TASK STATEMENT: Retype each line of the listing below, from the first through the one holding "thin pier', 'bar')", with no other lines.

DATA BLOCK:
* Start *
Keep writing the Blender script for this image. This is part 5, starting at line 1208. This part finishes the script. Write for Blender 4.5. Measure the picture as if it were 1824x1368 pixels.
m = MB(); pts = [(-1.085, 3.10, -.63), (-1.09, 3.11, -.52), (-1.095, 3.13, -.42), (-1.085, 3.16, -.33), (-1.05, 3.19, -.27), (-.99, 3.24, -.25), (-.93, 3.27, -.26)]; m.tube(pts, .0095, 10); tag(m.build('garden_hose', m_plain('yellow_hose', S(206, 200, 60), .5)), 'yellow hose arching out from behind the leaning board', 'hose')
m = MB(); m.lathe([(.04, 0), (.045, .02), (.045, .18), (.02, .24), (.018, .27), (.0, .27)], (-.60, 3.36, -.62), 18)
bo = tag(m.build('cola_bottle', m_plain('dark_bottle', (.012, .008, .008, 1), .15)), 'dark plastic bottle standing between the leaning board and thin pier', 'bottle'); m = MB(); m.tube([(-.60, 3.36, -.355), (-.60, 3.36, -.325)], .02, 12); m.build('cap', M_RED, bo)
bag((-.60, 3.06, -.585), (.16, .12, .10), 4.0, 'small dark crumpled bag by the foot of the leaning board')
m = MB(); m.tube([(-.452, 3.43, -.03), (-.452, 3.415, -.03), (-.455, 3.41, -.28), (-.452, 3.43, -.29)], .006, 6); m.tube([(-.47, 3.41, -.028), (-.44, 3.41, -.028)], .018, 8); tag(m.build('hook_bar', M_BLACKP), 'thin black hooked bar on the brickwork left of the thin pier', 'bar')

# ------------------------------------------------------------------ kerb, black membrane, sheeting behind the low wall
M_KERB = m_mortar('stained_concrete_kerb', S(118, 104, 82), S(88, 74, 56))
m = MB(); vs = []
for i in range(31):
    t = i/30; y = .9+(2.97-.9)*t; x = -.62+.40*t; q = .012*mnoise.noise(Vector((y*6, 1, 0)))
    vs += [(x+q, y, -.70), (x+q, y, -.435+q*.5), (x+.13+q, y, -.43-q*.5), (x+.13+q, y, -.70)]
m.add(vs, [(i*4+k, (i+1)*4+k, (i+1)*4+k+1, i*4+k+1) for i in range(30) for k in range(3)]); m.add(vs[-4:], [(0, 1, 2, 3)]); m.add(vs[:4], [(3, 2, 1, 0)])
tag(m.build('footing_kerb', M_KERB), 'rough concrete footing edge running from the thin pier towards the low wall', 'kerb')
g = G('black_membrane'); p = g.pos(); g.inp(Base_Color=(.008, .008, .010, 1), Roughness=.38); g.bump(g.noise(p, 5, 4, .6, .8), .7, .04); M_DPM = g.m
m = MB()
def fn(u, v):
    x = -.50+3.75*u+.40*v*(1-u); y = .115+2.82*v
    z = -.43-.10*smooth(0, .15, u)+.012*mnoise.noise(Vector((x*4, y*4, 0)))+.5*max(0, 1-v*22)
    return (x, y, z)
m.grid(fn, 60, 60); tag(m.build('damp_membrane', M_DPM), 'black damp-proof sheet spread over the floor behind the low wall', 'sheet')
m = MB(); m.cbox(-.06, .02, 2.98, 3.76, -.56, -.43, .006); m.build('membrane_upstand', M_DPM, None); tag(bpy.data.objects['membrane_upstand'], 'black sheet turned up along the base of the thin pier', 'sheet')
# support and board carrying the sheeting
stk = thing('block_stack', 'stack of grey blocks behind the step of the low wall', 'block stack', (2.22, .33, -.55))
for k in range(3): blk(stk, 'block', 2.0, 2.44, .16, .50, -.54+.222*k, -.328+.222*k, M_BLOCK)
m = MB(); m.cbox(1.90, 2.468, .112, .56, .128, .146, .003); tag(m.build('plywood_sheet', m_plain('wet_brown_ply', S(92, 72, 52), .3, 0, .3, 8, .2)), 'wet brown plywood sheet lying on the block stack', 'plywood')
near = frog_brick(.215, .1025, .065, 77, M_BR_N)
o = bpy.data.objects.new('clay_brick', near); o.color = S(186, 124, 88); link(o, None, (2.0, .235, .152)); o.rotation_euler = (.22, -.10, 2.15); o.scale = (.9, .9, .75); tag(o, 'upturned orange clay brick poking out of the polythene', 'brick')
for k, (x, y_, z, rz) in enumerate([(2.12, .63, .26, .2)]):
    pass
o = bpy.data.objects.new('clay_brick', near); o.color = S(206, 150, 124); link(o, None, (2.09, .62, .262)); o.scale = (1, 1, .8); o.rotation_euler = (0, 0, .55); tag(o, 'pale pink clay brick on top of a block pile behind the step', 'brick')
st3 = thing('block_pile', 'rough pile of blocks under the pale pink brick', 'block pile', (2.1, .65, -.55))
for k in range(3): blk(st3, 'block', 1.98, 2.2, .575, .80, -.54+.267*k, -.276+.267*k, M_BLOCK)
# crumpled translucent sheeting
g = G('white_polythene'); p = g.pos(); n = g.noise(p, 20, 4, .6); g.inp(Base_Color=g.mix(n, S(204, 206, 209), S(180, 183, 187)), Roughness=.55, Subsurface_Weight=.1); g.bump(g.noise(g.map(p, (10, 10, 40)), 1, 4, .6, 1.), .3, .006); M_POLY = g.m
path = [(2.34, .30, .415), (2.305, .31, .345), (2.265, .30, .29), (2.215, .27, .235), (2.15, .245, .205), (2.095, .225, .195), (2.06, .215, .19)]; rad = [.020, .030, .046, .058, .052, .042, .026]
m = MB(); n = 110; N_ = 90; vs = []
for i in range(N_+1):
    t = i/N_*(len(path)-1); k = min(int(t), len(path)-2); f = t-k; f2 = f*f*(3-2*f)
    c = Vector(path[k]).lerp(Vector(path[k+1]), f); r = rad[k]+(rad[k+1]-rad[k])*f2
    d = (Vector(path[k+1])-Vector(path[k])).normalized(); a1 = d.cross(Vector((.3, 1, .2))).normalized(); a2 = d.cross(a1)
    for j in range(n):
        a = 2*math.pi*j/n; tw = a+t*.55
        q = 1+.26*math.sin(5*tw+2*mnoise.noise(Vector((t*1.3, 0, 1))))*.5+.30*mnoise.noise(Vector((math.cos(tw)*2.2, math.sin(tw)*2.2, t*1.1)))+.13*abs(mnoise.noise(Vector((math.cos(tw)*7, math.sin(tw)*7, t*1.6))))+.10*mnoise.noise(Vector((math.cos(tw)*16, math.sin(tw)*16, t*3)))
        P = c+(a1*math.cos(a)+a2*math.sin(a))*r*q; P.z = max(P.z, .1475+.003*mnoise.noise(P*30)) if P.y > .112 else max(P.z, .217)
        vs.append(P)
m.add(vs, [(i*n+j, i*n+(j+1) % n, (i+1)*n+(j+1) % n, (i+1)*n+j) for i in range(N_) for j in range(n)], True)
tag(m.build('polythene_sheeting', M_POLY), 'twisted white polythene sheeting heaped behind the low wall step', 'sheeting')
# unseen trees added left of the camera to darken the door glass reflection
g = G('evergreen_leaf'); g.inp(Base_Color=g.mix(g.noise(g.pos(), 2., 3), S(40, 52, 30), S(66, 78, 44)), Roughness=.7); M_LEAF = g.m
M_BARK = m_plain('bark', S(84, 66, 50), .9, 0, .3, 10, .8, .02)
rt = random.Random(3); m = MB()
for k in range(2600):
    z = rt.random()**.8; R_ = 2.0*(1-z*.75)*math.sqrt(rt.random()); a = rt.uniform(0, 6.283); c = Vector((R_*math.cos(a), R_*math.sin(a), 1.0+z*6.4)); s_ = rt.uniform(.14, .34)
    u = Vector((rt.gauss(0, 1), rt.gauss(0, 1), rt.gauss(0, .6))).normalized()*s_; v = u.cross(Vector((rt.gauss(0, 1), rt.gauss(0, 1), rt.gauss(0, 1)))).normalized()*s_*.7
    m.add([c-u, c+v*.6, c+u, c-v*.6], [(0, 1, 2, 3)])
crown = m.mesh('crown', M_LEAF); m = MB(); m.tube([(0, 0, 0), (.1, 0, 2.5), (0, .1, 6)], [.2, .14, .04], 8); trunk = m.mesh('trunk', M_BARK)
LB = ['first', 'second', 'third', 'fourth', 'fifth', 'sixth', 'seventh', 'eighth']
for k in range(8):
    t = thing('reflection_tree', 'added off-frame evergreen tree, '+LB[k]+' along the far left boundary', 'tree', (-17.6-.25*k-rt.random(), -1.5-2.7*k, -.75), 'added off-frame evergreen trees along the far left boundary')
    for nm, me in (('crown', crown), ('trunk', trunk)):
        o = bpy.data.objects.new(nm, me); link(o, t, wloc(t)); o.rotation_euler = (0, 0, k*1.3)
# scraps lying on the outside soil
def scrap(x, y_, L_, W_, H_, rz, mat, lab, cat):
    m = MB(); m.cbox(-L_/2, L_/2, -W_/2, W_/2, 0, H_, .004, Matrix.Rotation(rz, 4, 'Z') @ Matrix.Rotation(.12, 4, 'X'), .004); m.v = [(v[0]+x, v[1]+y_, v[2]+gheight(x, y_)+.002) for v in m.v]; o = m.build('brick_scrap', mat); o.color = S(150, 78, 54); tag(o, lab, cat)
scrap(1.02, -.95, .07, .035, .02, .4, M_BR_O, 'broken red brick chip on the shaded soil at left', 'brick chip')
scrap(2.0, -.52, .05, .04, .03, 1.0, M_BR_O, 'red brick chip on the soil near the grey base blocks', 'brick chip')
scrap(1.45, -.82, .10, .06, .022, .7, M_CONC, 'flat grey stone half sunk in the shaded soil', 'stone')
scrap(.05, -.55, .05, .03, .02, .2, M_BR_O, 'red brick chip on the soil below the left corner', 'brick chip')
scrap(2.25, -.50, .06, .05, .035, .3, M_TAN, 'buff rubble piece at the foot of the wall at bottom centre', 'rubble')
* End *
CORRECT RESPONSE:
Keep writing the Blender script for this image. This is part 5, starting at line 1208. This part finishes the script. Write for Blender 4.5. Measure the picture as if it were 1824x1368 pixels.
m = MB(); pts = [(-1.085, 3.10, -.63), (-1.09, 3.11, -.52), (-1.095, 3.13, -.42), (-1.085, 3.16, -.33), (-1.05, 3.19, -.27), (-.99, 3.24, -.25), (-.93, 3.27, -.26)]; m.tube(pts, .0095, 10); tag(m.build('garden_hose', m_plain('yellow_hose', S(206, 200, 60), .5)), 'yellow hose arching out from behind the leaning board', 'hose')
m = MB(); m.lathe([(.04, 0), (.045, .02), (.045, .18), (.02, .24), (.018, .27), (.0, .27)], (-.60, 3.36, -.62), 18)
bo = tag(m.build('cola_bottle', m_plain('dark_bottle', (.012, .008, .008, 1), .15)), 'dark plastic bottle standing between the leaning board and thin pier', 'bottle'); m = MB(); m.tube([(-.60, 3.36, -.355), (-.60, 3.36, -.325)], .02, 12); m.build('cap', M_RED, bo)
bag((-.60, 3.06, -.585), (.16, .12, .10), 4.0, 'small dark crumpled bag by the foot of the leaning board')
m = MB(); m.tube([(-.452, 3.43, -.03), (-.452, 3.415, -.03), (-.455, 3.41, -.28), (-.452, 3.43, -.29)], .006, 6); m.tube([(-.47, 3.41, -.028), (-.44, 3.41, -.028)], .018, 8); tag(m.build('hook_bar', M_BLACKP), 'thin black hooked bar on the brickwork left of the thin pier', 'bar')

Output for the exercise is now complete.